More courses arrived: ‘the pillow’ turned out to be a pastry injected with tomato purée. Then came ‘the shot’, a murky, savoury liquid served in a small brown vial. Shortly after, a model emerged carrying a bottle of what looked suspiciously like poison. By then, of course, we were already committed. Dessert was a large egg, presented with long surgical tweezers. Crack it open, and naturally, retrieve a pair of sheer black lace underwear. Guests left nourished, slightly bewildered, and newly equipped with knickers. Unusual, certainly – but then understatement has never been the Richert Beil brand. It was absurd and oddly fabulous.
Kenneth Ize
Staged inside Berlin’s cavernous Kraftwerk, Kenneth Ize presented his latest outing for A/W26. Titled Joy, it was “a collection born of a moment marked by fragmentation, introspection, and a world on its knees.” Models emerged one by one, mounted a concrete podium, and were photographed in real time by James Tennessee Briandt – clad neatly in Kenneth Ize – who directed their poses. The audience stood in a tight ring, watching the image-making machine at work. For the finale, the cast lined the platform’s edge and stared back. Joy here was collective and palpable as Ize took his bow.
Marke
Marke’s A/W26 show, titled The Owl, captured a mood of studied sobriety: Minerva’s bird watching from the rafters while the rest of us doomscroll below. Ever the intellectual, Mario Keane frames the collection as a response to misinformation overload and a culture that mistakes velocity for truth, likening the present to a kind of neo-Rococo – decadent but distracted, edging toward rupture.

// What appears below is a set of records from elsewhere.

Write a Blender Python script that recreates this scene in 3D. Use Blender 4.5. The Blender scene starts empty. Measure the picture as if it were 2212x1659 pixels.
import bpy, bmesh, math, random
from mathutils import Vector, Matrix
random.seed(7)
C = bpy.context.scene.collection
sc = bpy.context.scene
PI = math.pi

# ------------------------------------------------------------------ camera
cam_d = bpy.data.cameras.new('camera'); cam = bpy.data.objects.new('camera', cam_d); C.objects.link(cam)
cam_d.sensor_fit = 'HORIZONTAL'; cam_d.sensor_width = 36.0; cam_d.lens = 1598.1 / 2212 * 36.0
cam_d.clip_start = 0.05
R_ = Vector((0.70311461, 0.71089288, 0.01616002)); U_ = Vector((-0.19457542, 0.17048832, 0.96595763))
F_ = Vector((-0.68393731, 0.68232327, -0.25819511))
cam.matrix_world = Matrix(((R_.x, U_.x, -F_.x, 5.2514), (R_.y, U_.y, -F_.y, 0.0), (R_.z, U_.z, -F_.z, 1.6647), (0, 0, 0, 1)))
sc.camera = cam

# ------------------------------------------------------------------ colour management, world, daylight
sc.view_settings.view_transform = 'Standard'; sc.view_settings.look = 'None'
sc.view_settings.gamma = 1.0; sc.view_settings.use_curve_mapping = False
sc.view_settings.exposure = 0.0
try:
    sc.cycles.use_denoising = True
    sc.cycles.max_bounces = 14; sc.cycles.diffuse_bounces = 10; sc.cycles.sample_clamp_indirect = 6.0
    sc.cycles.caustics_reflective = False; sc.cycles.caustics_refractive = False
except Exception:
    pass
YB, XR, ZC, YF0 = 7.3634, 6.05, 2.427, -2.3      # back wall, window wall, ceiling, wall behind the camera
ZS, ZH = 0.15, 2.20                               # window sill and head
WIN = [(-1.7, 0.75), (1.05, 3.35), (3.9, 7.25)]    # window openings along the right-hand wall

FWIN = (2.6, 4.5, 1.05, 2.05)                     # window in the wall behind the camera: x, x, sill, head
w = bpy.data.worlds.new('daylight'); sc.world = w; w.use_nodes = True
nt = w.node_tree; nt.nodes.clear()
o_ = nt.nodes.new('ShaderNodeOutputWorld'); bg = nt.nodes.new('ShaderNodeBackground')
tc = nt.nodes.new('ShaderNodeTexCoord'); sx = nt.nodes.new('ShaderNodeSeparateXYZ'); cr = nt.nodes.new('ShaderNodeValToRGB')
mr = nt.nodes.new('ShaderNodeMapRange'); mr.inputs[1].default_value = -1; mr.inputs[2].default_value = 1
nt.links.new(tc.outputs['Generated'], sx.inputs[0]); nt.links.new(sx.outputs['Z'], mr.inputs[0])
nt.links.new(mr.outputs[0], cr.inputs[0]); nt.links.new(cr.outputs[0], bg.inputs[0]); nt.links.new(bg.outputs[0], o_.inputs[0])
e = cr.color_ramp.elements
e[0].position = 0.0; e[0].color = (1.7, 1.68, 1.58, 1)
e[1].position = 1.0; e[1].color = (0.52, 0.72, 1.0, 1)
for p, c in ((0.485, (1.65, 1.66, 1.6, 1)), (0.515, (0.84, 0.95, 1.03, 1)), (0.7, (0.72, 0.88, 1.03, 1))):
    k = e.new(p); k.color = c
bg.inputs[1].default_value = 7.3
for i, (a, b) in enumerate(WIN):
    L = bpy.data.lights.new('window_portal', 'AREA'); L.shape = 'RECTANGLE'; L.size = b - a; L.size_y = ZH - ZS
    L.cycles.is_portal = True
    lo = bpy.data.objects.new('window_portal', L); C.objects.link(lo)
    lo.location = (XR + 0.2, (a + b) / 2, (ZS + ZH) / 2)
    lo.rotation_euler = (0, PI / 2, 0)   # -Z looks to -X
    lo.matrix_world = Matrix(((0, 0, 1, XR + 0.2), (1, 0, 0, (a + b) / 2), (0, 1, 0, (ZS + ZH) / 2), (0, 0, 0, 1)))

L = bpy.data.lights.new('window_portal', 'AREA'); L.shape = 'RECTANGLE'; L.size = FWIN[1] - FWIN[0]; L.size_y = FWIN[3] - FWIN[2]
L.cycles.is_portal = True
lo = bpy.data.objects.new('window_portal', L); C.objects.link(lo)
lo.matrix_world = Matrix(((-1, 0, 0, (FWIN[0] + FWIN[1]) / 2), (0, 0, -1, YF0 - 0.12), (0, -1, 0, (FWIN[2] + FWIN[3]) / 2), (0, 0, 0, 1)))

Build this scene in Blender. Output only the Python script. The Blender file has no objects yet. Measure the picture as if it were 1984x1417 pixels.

The clothes followed suit in a disciplined palette of greys, black and eggshell, with flashes of merlot and petrol; slimmed, controlled tailoring; merino and cashmere layered with polka-dot tulle, veils and dried flowers dipped in resin, suggesting beauty mid-wilt. From conversations post-show, it seems like those hats will soon be on everybody’s shopping list, too.
Andrej Gronau
If you believe every Gen-Z night ends on a dancefloor, Andrej Gronau would like a word. His A/W26 collection, Room For Play, staged in Berlin after winning the Berlin Contemporary Prize, made a case for the bedroom as refuge and runway. Drawing on the dollhouse and domestic interior, he sent out velour, French terry and sherpa silhouettes – elasticated, elongated, indulgent – that turned blankets and curtains into dress, while cosy knitwear was styled with fluffy skirts and stockings. Inside Gronau’s house, one’s own pleasure rules.